__TASK DESCRIPTION__
Return verbatim everything from the first line through the line that contains "part(sb, 'window_sill', M['fascia'], w)", and stop there.
··········
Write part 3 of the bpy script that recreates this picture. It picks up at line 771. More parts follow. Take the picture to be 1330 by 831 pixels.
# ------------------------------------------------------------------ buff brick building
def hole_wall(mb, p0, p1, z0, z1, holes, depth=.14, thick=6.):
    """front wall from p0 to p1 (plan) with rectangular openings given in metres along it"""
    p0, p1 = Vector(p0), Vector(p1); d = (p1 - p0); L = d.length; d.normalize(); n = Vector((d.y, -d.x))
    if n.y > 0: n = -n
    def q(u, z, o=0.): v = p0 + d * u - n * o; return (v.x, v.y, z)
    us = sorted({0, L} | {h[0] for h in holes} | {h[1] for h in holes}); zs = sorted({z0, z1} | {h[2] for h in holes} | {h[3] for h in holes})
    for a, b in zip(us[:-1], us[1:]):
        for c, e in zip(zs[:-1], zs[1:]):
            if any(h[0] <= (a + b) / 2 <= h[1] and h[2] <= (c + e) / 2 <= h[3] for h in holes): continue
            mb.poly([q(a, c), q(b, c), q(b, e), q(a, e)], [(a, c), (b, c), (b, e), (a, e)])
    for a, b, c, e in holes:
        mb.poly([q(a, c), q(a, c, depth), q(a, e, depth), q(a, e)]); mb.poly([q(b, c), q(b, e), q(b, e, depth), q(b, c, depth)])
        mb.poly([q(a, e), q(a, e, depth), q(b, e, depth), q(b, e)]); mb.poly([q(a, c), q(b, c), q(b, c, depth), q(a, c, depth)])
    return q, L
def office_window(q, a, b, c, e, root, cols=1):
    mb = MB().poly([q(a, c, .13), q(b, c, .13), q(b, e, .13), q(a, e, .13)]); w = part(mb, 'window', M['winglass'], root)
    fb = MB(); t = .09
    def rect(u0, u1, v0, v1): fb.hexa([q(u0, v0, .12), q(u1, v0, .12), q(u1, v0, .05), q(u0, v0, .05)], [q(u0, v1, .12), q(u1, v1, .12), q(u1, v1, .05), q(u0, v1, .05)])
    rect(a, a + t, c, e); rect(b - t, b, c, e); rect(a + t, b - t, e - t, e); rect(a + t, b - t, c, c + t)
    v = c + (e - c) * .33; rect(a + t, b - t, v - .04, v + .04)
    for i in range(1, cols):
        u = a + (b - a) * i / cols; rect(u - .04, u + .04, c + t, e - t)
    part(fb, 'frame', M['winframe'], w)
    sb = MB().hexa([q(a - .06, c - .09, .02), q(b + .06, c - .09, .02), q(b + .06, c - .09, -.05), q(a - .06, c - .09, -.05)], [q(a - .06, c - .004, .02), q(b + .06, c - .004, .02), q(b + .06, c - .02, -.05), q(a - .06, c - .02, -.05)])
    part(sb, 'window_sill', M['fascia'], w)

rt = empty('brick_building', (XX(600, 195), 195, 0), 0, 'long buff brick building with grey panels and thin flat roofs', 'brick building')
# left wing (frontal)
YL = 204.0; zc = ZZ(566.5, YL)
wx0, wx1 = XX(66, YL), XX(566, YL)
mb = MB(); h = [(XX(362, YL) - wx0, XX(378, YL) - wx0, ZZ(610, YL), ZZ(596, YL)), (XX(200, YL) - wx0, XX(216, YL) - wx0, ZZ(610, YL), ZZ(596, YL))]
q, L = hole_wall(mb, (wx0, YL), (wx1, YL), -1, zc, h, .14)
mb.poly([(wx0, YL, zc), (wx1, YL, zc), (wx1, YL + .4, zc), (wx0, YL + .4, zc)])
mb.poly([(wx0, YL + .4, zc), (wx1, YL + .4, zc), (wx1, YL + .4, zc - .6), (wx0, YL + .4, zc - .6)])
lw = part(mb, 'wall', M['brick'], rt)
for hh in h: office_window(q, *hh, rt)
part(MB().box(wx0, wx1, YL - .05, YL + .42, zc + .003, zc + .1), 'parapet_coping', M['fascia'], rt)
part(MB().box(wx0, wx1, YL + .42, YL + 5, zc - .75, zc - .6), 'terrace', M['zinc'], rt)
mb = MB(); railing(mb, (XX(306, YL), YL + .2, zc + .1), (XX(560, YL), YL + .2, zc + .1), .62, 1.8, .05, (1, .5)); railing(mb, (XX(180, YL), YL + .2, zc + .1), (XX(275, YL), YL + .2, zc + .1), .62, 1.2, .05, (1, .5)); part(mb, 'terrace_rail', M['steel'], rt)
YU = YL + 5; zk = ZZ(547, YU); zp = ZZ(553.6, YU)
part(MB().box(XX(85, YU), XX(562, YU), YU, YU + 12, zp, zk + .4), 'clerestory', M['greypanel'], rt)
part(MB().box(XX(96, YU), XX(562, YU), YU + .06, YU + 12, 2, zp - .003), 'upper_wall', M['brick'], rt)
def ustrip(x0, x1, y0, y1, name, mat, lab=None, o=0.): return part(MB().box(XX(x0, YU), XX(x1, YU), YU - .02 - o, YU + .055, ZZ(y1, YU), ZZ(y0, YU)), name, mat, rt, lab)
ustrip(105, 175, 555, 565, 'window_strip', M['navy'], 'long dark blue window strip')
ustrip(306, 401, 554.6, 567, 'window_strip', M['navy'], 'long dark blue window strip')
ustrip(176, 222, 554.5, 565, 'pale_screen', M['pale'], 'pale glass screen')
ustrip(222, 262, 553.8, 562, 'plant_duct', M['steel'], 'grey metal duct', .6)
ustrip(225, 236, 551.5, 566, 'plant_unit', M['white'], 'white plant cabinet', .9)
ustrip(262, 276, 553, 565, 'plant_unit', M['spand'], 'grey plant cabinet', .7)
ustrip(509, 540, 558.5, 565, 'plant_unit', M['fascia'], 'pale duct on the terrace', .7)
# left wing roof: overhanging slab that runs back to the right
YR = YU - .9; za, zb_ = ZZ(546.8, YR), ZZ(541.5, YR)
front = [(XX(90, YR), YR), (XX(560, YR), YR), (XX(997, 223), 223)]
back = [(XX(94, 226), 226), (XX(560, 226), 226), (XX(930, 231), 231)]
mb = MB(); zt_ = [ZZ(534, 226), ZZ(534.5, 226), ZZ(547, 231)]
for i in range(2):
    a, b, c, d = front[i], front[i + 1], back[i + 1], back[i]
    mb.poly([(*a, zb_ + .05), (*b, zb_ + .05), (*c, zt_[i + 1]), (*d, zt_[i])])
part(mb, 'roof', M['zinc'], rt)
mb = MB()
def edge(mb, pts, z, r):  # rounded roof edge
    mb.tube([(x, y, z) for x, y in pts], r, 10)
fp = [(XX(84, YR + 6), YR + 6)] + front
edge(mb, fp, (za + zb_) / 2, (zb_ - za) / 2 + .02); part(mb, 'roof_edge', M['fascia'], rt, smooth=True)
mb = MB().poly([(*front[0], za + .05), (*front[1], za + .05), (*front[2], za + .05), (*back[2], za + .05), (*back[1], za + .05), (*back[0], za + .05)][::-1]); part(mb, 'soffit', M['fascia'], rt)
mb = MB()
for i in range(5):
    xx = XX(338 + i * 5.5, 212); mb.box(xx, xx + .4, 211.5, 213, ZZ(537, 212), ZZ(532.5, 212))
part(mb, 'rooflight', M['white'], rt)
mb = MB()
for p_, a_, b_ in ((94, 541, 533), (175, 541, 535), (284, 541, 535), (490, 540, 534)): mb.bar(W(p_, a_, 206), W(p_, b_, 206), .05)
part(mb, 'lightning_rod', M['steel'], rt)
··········
__TASK RESPONSE__
Write part 3 of the bpy script that recreates this picture. It picks up at line 771. More parts follow. Take the picture to be 1330 by 831 pixels.
# ------------------------------------------------------------------ buff brick building
def hole_wall(mb, p0, p1, z0, z1, holes, depth=.14, thick=6.):
    """front wall from p0 to p1 (plan) with rectangular openings given in metres along it"""
    p0, p1 = Vector(p0), Vector(p1); d = (p1 - p0); L = d.length; d.normalize(); n = Vector((d.y, -d.x))
    if n.y > 0: n = -n
    def q(u, z, o=0.): v = p0 + d * u - n * o; return (v.x, v.y, z)
    us = sorted({0, L} | {h[0] for h in holes} | {h[1] for h in holes}); zs = sorted({z0, z1} | {h[2] for h in holes} | {h[3] for h in holes})
    for a, b in zip(us[:-1], us[1:]):
        for c, e in zip(zs[:-1], zs[1:]):
            if any(h[0] <= (a + b) / 2 <= h[1] and h[2] <= (c + e) / 2 <= h[3] for h in holes): continue
            mb.poly([q(a, c), q(b, c), q(b, e), q(a, e)], [(a, c), (b, c), (b, e), (a, e)])
    for a, b, c, e in holes:
        mb.poly([q(a, c), q(a, c, depth), q(a, e, depth), q(a, e)]); mb.poly([q(b, c), q(b, e), q(b, e, depth), q(b, c, depth)])
        mb.poly([q(a, e), q(a, e, depth), q(b, e, depth), q(b, e)]); mb.poly([q(a, c), q(b, c), q(b, c, depth), q(a, c, depth)])
    return q, L
def office_window(q, a, b, c, e, root, cols=1):
    mb = MB().poly([q(a, c, .13), q(b, c, .13), q(b, e, .13), q(a, e, .13)]); w = part(mb, 'window', M['winglass'], root)
    fb = MB(); t = .09
    def rect(u0, u1, v0, v1): fb.hexa([q(u0, v0, .12), q(u1, v0, .12), q(u1, v0, .05), q(u0, v0, .05)], [q(u0, v1, .12), q(u1, v1, .12), q(u1, v1, .05), q(u0, v1, .05)])
    rect(a, a + t, c, e); rect(b - t, b, c, e); rect(a + t, b - t, e - t, e); rect(a + t, b - t, c, c + t)
    v = c + (e - c) * .33; rect(a + t, b - t, v - .04, v + .04)
    for i in range(1, cols):
        u = a + (b - a) * i / cols; rect(u - .04, u + .04, c + t, e - t)
    part(fb, 'frame', M['winframe'], w)
    sb = MB().hexa([q(a - .06, c - .09, .02), q(b + .06, c - .09, .02), q(b + .06, c - .09, -.05), q(a - .06, c - .09, -.05)], [q(a - .06, c - .004, .02), q(b + .06, c - .004, .02), q(b + .06, c - .02, -.05), q(a - .06, c - .02, -.05)])
    part(sb, 'window_sill', M['fascia'], w)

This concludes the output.